I have been thinking a lot lately about beauty. How do I learn to love myself as God made me. I think back on the times that I have lost significant amounts of weight and how I still would beat myself up and think I was fat. Will it happen again? Will the weight loss ever be enough? Will I always want to lose more or change something about myself.
As women, we are so prone to judge ourselves against other women's bodies. It is a sick thing we do. We "measure up" each lady we meet. There are conversations in our mind of what we have better and what they have better. "I love the shape of her legs, but her arms are fatter than mine". We pour over magazines and stare in amazement at the flat abs and awesome bodies of celebrities. Then we look in the mirror and even if it is subconscious, we judge ourselves.
I found a verse in Proverbs this morning, that in context is speaking about adultery, but I think can also be applied in this case. Do not lust in your heart after her beauty or let her captivate you with her eyes. Proverbs 6:25
This problem I have with myself originates with the lust of eyes that settles in my heart. I can't ever be happy with myself when I am measuring myself against someone else's beauty.
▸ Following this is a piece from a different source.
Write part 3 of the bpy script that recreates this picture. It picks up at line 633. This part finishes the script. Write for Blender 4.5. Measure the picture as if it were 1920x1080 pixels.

The Lord doesn't care if my arms are toned or if I have jiggly thighs. The Lord cares about the beauty of my heart. Even though I should take care of my temple(and that is important to God) the most important is my heart. I need to start seeing the beauty of others because of their love for the Lord and their desire to do God's work and follow his will. That is the beauty that I want to emulate. That is the beauty that I want to strive for.
Lord, keep my eyes from being captivated by others physical beauty and let me instead be overwhelmed by their spiritual beauty. Let me also, find beauty in myself. Beauty in the way you made me. But, let me not focus on the outer shell when I seek beauty in myself. Let me focus on the heart.